One swarm was 1800 miles long by 110 miles wide, estimated to contain 3-5 trillion locusts!
It is difficult to appreciate how such a biomass of insects must have influenced the ecology of the Great Plains. The denuding of vegetation must have severely challenged many native herbivores and humans dependent upon them in pre-Euro-American days. The abundance of insects, however, was likely a boom in other ways. Their decaying bodies enriched the soil, promoting luxurious plant growth. Birds, rodents, and even predators like coyotes consumed the insects. We will never know how much these insect outbreaks influence the Great Plains ecology.
Like the great flocks of the now-extinct passenger pigeons, the Rocky Mountain locust is gone. No one knows exactly why, but the plowing of the plains is thought to have been at least a contributing factor. Today, the only reminder of this massive insect spectacle are the numerous “Grasshopper Glaciers” scattered in Rocky Mountain ranges such as the Beartooth and Crazy Mountains.
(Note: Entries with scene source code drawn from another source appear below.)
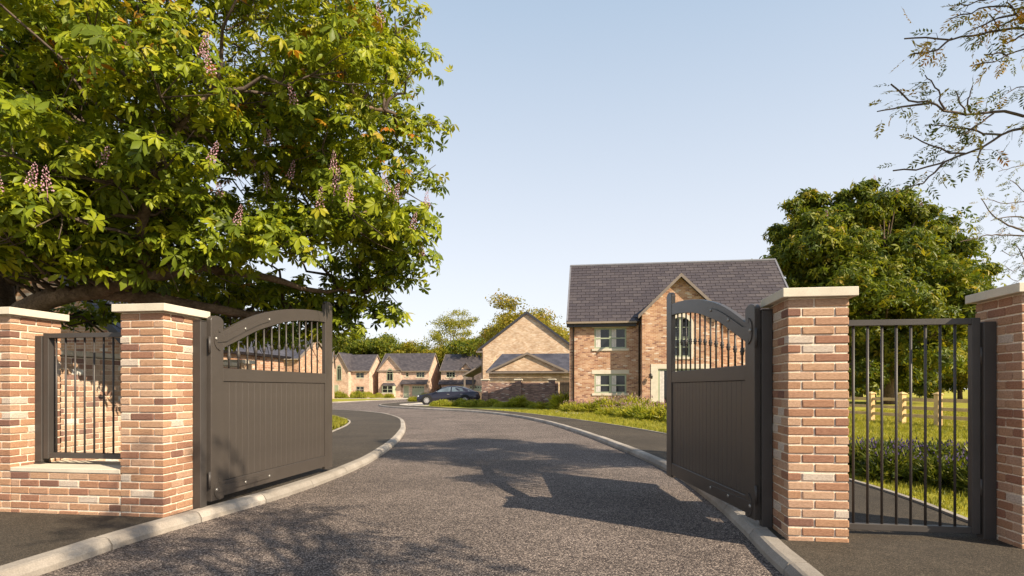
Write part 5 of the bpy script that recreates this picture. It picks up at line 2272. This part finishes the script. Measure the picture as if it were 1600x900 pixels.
# -- broadleaf trees further off
def far_tree(name, seed, H, R, tmpl, mat, nl, per, lsize, tintm=.5, trunk_r=.4, low=.28, mid=.5, flower=0, blobs=None):
    """returns a root with trunk and crown meshes, standing at the origin"""
    r = random.Random(seed)
    root = empty(name, (0, 0, 0))
    lb = []
    tries = 0
    while len(lb) < nl and tries < 4000:
        tries += 1
        d = rng.normal(0, 1, 3)
        d /= np.linalg.norm(d)
        f = rng.uniform(.45, 1)
        p = np.array([0, 0, H * (low + 1) / 2]) + d * np.array([R, R, H * (1 - low) / 2]) * f
        rr = R * rng.uniform(.135, .225)
        if all(np.linalg.norm(p - q) > rr * .8 for q, _ in lb):
            lb.append((p, rr))
    if blobs:
        lb = []
        for bx, by, bz, br in blobs:
            for k in range(11):
                d = rng.normal(0, 1, 3)
                d /= np.linalg.norm(d)
                lb.append((np.array([bx, by, bz]) + d * np.array([1.15, 1, .95]) * br * rng.uniform(.3, 1.3), br * rng.uniform(.26, .5)))
    P, N, Sz = [], [], []
    for c, rr in lb:
        n = int(per * rng.uniform(.7, 1.3))
        d = rng.normal(0, 1, (n, 3))
        d /= np.linalg.norm(d, axis=1, keepdims=True)
        q = rr * (.2 + .8 * rng.random(n) ** .6) * (1 + .9 * (rng.random(n) < .38) * rng.random(n))
        P.append(c + d * q[:, None] * np.array([[1.25, 1.25, .72]]))
        N.append(d * .7 + np.array([[0, 0, .6]]) + rng.normal(0, .5, (n, 3)))
        Sz.append(rng.uniform(lsize * .7, lsize * 1.2, n))
    P, N, Sz = np.concatenate(P), np.concatenate(N), np.concatenate(Sz)
    tint = np.clip(rng.normal(tintm, .2, len(P)), 0, 1)
    V_, T_, C_ = scatter(tmpl, P, N, Sz, tint)
    tag(link('crown', npmesh('crown', V_, T_, MT[mat], C_), root), kind='stuff')
    g = G()
    top = H * .62
    tp = [(r.uniform(-.02, .02) * H * t, r.uniform(-.02, .02) * H * t, top * t) for t in (0, .15, .3, .5, .75, 1)]
    tp[0] = (0, 0, -.4)
    g.tube(tp, [trunk_r * q for q in (1.15, .95, .85, .68, .45, .2)], 10)
    for c, rr in (lb[::6] if blobs else lb[::2]):
        c = Vector(c)
        zz = max(top * .25, min(top * .95, c.z * .6))
        t = zz / top
        i = min(4, int(t * 5))
        q = Vector(tp[i]).lerp(Vector(tp[i + 1]), .5)
        q = Vector((0, 0, zz))
        g.tube(curve(q, c, 4, -.05, .35, r), [trunk_r * .34, trunk_r * .26, trunk_r * .18, trunk_r * .11, trunk_r * .05], 6, False)
    g.build('trunk', MT['bark'], root, smooth=True, uv=False)
    if flower:
        for k in range(flower):
            j = int(rng.integers(0, len(P)))
            o = link('flower_spike', FLW, root)
            o.location = P[j] + np.array([0, 0, .1])
            o.scale = (2.2,) * 3
    return root

def nth(i):
    w1 = ['first', 'second', 'third', 'fourth', 'fifth', 'sixth', 'seventh', 'eighth', 'ninth', 'tenth', 'eleventh', 'twelfth', 'thirteenth', 'fourteenth', 'fifteenth', 'sixteenth', 'seventeenth', 'eighteenth', 'nineteenth', 'twentieth']
    return w1[i] if i < 20 else 'twenty-' + w1[i - 20]
def put(root, loc, rz=0, sc=1, label='', group=None, cat='tree'):
    root.location = loc
    root.rotation_euler = (0, 0, rz)
    root.scale = (sc,) * 3 if not hasattr(sc, '__len__') else sc
    return tag(root, label, cat, group)

CB = [(1255, 350, 38, 0), (1250, 318, 20, 1), (1360, 340, 42, 0), (1362, 312, 24, -1), (1440, 365, 42, 1), (1505, 405, 42, 0), (1215, 402, 34, -1), (1300, 405, 52, -3),
      (1400, 420, 62, -4), (1480, 455, 52, -3), (1540, 455, 34, 1), (1330, 475, 62, -4), (1430, 500, 62, -4), (1240, 455, 46, 0), (1365, 548, 46, -2), (1480, 545, 52, -1),
      (1300, 545, 46, 1), (1420, 565, 30, 3), (1345, 585, 24, -4), (1530, 520, 40, 2), (1390, 400, 60, 4), (1290, 440, 60, 4), (1480, 480, 60, 4)]
CB += [(1310, 365, 45, 0), (1405, 385, 50, 0), (1455, 412, 50, 0), (1280, 385, 42, 1), (1345, 395, 55, 0), (1240, 375, 36, 0), (1320, 335, 30, 1), (1490, 430, 50, -1), (1400, 350, 36, 1)]
CB = [((px - 800) / 900 * (46 + dy) - 30.1, dy * 1.0, 1.345 + (607 - py) / 900 * (46 + dy) - PZ, r * 46 / 900) for px, py, r, dy in CB]
ch = far_tree('chestnut_tree', 3, 16.6, 8.6, PALO, 'leaf_far', 0, 150, .50, .47, .42, .1, flower=34, blobs=CB)
put(ch, (30.1, 46, PZ), 0, (.93, .93, 1.0), 'horse chestnut with lilac flower spikes in the field behind the fence')
ch2 = copy_tree(ch)
put(ch2, (34.4, 55, PZ + gz(52)), 2.3, (.72, .72, .72), 'lower chestnut crown behind the flowering chestnut, towards the right pillar')

BG = 'trees behind the far houses'
ta = far_tree('broadleaf_tree', 11, 14, 7.5, CLU, 'leaf_far', 46, 120, 1.5, .5, .4, .1)
tbb = far_tree('broadleaf_tree', 12, 13, 7.0, CLU, 'leaf_far', 42, 120, 1.4, .78, .4, .1)
tcx = far_tree('birch_tree', 13, 19, 6.5, CLU, 'leaf_yellow', 50, 34, 1.1, .5, .3, .2)
td = far_tree('broadleaf_tree', 14, 16, 6.5, CLU, 'leaf_orange', 46, 85, 1.3, .5, .4, .15)
put(ta, (at(572, 122), 122, -.3), 0, 1, 'dark green round tree rising between the two left far houses', BG)
put(tcx, (at(706, 124), 124, -.3), 0, 1.0, 'tall thin yellow-green tree with see-through crown above the far houses', BG)
put(td, (at(815, 92), 92, -.25), 0, 1.02, 'orange-tinged tree rising behind the plain brick gable', BG)
put(tbb, (at(640, 124), 124, -.3), 0, .9, 'yellow-green bushy tree behind the far house with the arched window', BG)
FTREES = [
    (ta, 612, 130, 1.0, 1.0, 'green round tree behind the far house roof, left of the thin tall tree'),
    (ta, 540, 126, 2.2, .95, 'green tree just right of the left gate stile, behind the far houses'),
    (tbb, 695, 122, 1.3, .92, 'low yellow-green tree at the foot of the thin tall tree'),
    (tbb, 730, 120, 3.3, .98, 'yellow-green tree in the gap left of the plain brick gable'),
    (ta, 762, 112, 4.1, .95, 'green tree against the left slope of the plain brick gable'),
    (td, 770, 116, 2.0, .95, 'brown-tinged tree above the left slope of the plain brick gable'),
    (ta, 480, 120, 3.0, 1.0, 'tree behind the pale gabled house seen through the left gate'),
    (tbb, 420, 100, 1.1, .95, 'yellow-green tree seen through the middle spindles of the left gate'),
    (ta, 340, 92, .3, 1.0, 'tree behind the left gate hinge stile, beyond the garden wall'),
    (td, 850, 108, 1.0, 1.0, 'orange-tinged tree by the left edge of the large house roof'),
]
for src, px, Y, rz, sc, lb_ in FTREES:
    put(copy_tree(src), (at(px, Y), Y, gz(Y)), rz, sc, lb_, BG)
FB = 'trees on the far side of the field'
for i, (px, Y, rz, sc, lb_) in enumerate([
    (1345, 105, .5, .85, 'far field tree next to the pillar edge, seen through the pedestrian gate'),
    (1400, 118, 1.5, .8, 'far field tree between the chestnut trunk and the middle fence post'),
    (1452, 112, 2.5, .82, 'far field tree left of the large fence post, through the gate bars'),
    (1500, 100, 3.5, .9, 'far field tree at the right of the pedestrian gate view'),
    (1560, 90, 4.5, .95, 'far field tree hidden mostly by the right edge pillar'),
    (1225, 84, 5.2, .9, 'far field tree peeping over the right end of the large house roof'),
    (1275, 96, 1.9, .9, 'far field tree behind the pillar cap, left of the chestnut')]):
    put(copy_tree(ta if i % 2 else tbb), (at(px, Y), Y, -.3), rz, sc, lb_, FB)

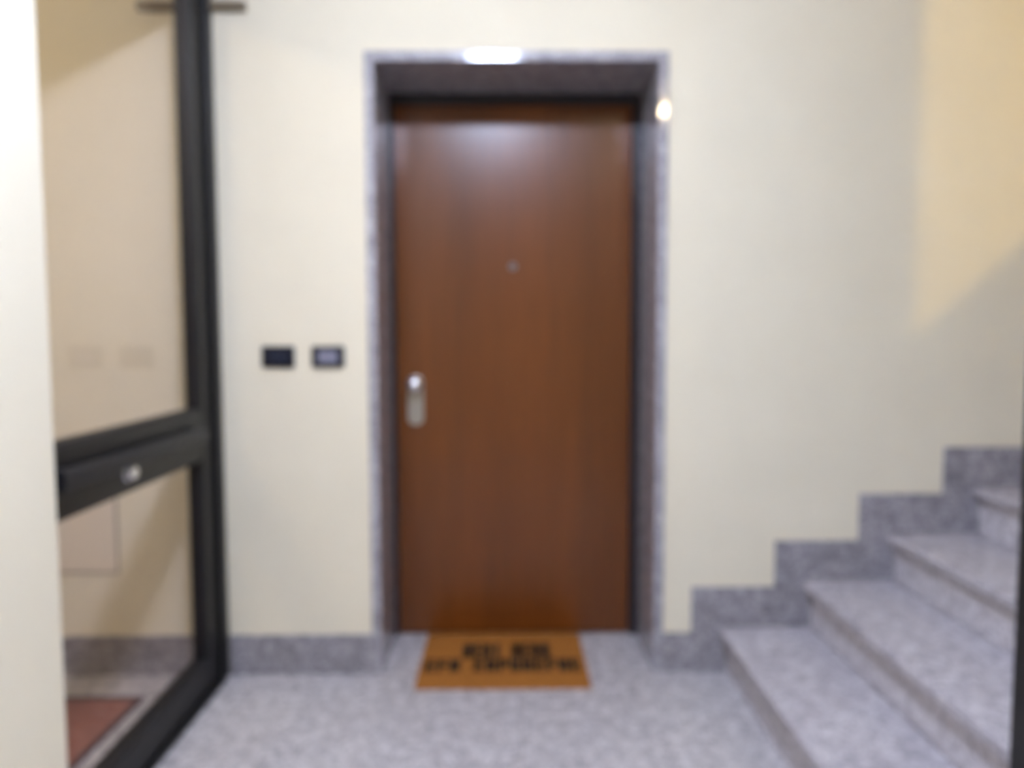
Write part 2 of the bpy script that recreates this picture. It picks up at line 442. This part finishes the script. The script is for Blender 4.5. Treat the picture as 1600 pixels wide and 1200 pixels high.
# two lines of bold print that the photograph leaves unreadable: letter-like strokes only
def strokes(b, x, y, w, h, t, code):
    z0, z1 = 0.0125, 0.0138
    q = {'l': (x, x + t, y, y + h), 'r': (x + w - t, x + w, y, y + h), 'm': (x + w / 2 - t / 2, x + w / 2 + t / 2, y, y + h),
         't': (x, x + w, y + h - t, y + h), 'c': (x, x + w, y + h / 2 - t / 2, y + h / 2 + t / 2), 'b': (x, x + w, y, y + t),
         'u': (x + w - t, x + w, y + h / 2, y + h)}
    for ch in code:
        a0, a1, b0, b1 = q[ch]; bx(b, a0, a1, b0, b1, z0, z1)
def line(codes, xa, xb, y, h, t, gap):
    n = len(codes); w = (xb - xa - gap * (n - 1)) / n
    for i, c in enumerate(codes):
        if c:
            new('letter', lambda b: strokes(b, xa + i * (w + gap), y, w, h, t, c), INK, dm)
line(['lbr', 'ltcb', 'ltr', 'm', None, 'ltcur', 'ltcb', 'ltcr', 'lr'], -0.210, 0.125, 0.088, 0.130, 0.019, 0.006)
line(['ltcb', 'ltc', 'lrc', None, 'ltcb', 'lrc', 'ltcu', 'lrb', 'lcr', 'ltcb', 'ltc', 'lcr', 'ltcb'], -0.345, 0.236, -0.024, 0.102, 0.018, 0.006)

rm = tag(empty('vestibule_mat', (-1.7, -0.9, 0)), 'red-brown mat on the floor behind the door glass', 'doormat')
box('pile', REDMAT, -2.30, -1.300, -1.75, -0.215, 0.0005, 0.010, rm, 0.002)
def f(b):
    bx(b, -2.32, -1.300, -0.215, -0.190, 0.0005, 0.011); bx(b, -2.32, -1.300, -1.775, -1.75, 0.0005, 0.011)
    bx(b, -1.300, -1.283, -1.775, -0.190, 0.0005, 0.011); bx(b, -2.32, -2.30, -1.75, -0.215, 0.0005, 0.011)
new('border', f, REDEDGE, rm)

# ------------------------------------------------------------------ lamps (above and behind the frame)
def globe(b, c, r, flat):
    bmesh.ops.create_uvsphere(b, u_segments=32, v_segments=16, radius=r, matrix=Matrix.Translation(c) @ Matrix.Diagonal((1, 1, flat, 1)))
def lamp(P, label, name):
    x, y, z = P['loc']
    t = tag(empty(name, (x, y, CEILZ)), label, 'lamp')
    new('lamp_base', lambda b: lathe(b, [(P['r'] * 0.8, 0.0), (P['r'] * 0.8, z + P['r'] * P.get('flat', 1.0) * 0.5 - CEILZ), (0.004, z + P['r'] * P.get('flat', 1.0) * 0.5 - CEILZ)], (x, y, CEILZ), 'Z'), WHITE, t)
    new('globe', lambda b: globe(b, (x, y, z), P['r'], P.get('flat', 1.0)), emit(name + '_glow', P['col'], P['e']), t, smooth=True)
lamp(COOL, 'cool white glowing globe lamp under the hall ceiling before the door', 'ceiling_lamp')
lamp(STAIR, 'warm amber bulb under the ceiling behind the added light blocker', 'stair_lamp')
lamp(VEST, 'warm white globe lamp under the vestibule ceiling behind the door glass', 'vestibule_lamp')
lamp(WARM, 'small warm glowing bulb under the ceiling beyond the stairs', 'bulb_lamp')
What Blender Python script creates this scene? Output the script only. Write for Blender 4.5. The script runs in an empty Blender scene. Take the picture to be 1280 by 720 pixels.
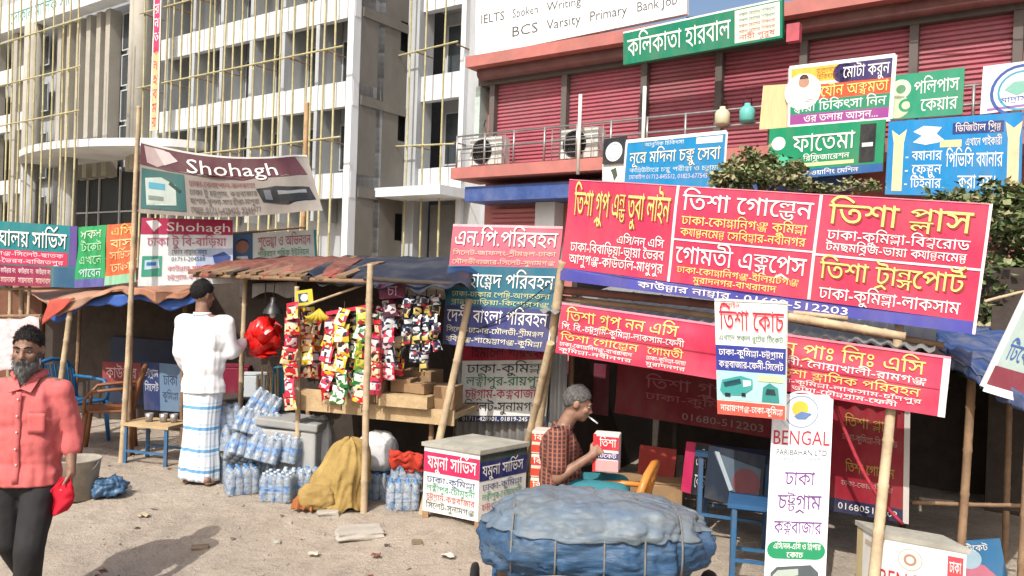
import bpy, bmesh, math, random
from mathutils import Vector, Matrix, noise
random.seed(7)
SC = bpy.context.scene
COL = SC.collection
R = math.radians

# ------------------------------------------------------------------ camera, sky, sun, exposure
CAM_H, FPX = 1.8, 1000.0
PITCH, ROLL = -0.28, 1.9
cam_d = bpy.data.cameras.new('camera')
cam = bpy.data.objects.new('camera', cam_d)
COL.objects.link(cam)
cam_d.sensor_width = 36.0
cam_d.lens = 36.0 * FPX / 1280.0
cam_d.clip_start, cam_d.clip_end = 0.05, 3000.0
CAM_ROT = Matrix.Rotation(R(90 + PITCH), 3, 'X') @ Matrix.Rotation(R(ROLL), 3, 'Z')
cam.matrix_world = Matrix.Translation((0, 0, CAM_H)) @ CAM_ROT.to_4x4()
SC.camera = cam
SUN_DIR = Vector((-0.42, -0.90, 1.05)).normalized()      # towards the sun: behind the camera, a little to the left
world = bpy.data.worlds.new('World')
SC.world = world
world.use_nodes = True
nt = world.node_tree
nt.nodes.clear()
sky = nt.nodes.new('ShaderNodeTexSky')
sky.sky_type = 'NISHITA'
sky.sun_disc = False
sky.sun_elevation = math.asin(SUN_DIR.z)
sky.sun_rotation = math.atan2(SUN_DIR.x, SUN_DIR.y)
sky.air_density, sky.dust_density, sky.ozone_density = 1.0, 5.0, 1.0
bg = nt.nodes.new('ShaderNodeBackground')
bg.inputs['Strength'].default_value = 0.15
wo = nt.nodes.new('ShaderNodeOutputWorld')
nt.links.new(sky.outputs[0], bg.inputs[0])
nt.links.new(bg.outputs[0], wo.inputs[0])
sun_d = bpy.data.lights.new('sun', 'SUN')
sun_d.energy = 3.8
sun_d.angle = R(0.5)
sun_d.color = (1.0, 0.965, 0.91)
sun = bpy.data.objects.new('sun', sun_d)
COL.objects.link(sun)
sun.rotation_euler = SUN_DIR.to_track_quat('Z', 'Y').to_euler()
vs = SC.view_settings
vs.view_transform, vs.look, vs.gamma, vs.use_curve_mapping = 'Standard', 'None', 1.0, False
vs.exposure = 0.3
SC.cycles.max_bounces = 6
SC.cycles.use_denoising = True

# ------------------------------------------------------------------ helpers
def ray(px, py):
    return CAM_ROT @ Vector(((px - 640) / FPX, -(py - 360) / FPX, -1.0))
def P(px, py, D):                       # the point seen at (px, py) of the photograph, D metres ahead
    r = ray(px, py)
    return Vector((0, 0, CAM_H)) + r * (D / r.y)
def PP(px, py, p, n):                   # the point seen at (px, py) on a plane
    r = ray(px, py)
    o = Vector((0, 0, CAM_H))
    return o + r * ((p - o).dot(n) / r.dot(n))
def sstep(a, b, x):
    t = min(1, max(0, (x - a) / (b - a)))
    return t * t * (3 - 2 * t)
def g(x, y):                            # height of the ground
    z = -0.24 * (1 - sstep(3.6, 6.2, y + 0.12 * x))
    if y < 14:
        p = Vector((x, y, 0.3))
        z += 0.03 * noise.noise(p * 1.3) + 0.018 * noise.noise(p * 3.7) + 0.011 * noise.noise(p * 8) + .006 * abs(noise.noise(p * 17))
    return z
def lin(h, k=1.0):
    h = h.lstrip('#')
    o = []
    for i in (0, 2, 4):
        c = int(h[i:i + 2], 16) / 255
        o.append(k * (c / 12.92 if c <= .04045 else ((c + .055) / 1.055) ** 2.4))
    return tuple(o)
MATS = {}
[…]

In his final chapter, he provides the context and rationale for preserving this segment of the plains. He notes that if this vision is accomplished, we will see 100,000 native ungulates, gray wolves, mountain lions, grizzly bears, and numerous smaller species like swift foxes and black-footed ferrets carving out a living on the land. Grassland birds will flourish. The ecological function will be restored.
Freese vision helps us imagine a different future for the Northern Plains. When you can imagine something, there is hope. Freese book shows us the pathway to such a promising future.
And perhaps after reading Freese’s book, you will slow down on your next journey across the Northern Plains and visit the APR and CMR refuge and imagine, as he does, what could be. Rewilding the Northern Great Plains is ecologically realistic, economically sound, and ethically right. And it is happening right now.
Comments
This is beautiful.
Great article! And we should protect our wilds wherever they may be.
https://youtu.be/nV7VbWRqUVk?si=bS_K9RQT843xq1cc
Sounds like a great book. A few years ago I read Jeffrey A. Lockwood’s Locust, about the Rocky Mountain locust and about their ecology and why they probably disappeared. Toward the end he describes a single specimen of what he believed to be a RML in Yellowstone NP, so it’s just possible the species survives as individuals, having abandoned the swarming habit.
All native ecosystems are beautiful, so long as humans don’t screw them up with agriculture, development, roads, etc. These ecosystems should all be protected, and restored to the greatest extent possible.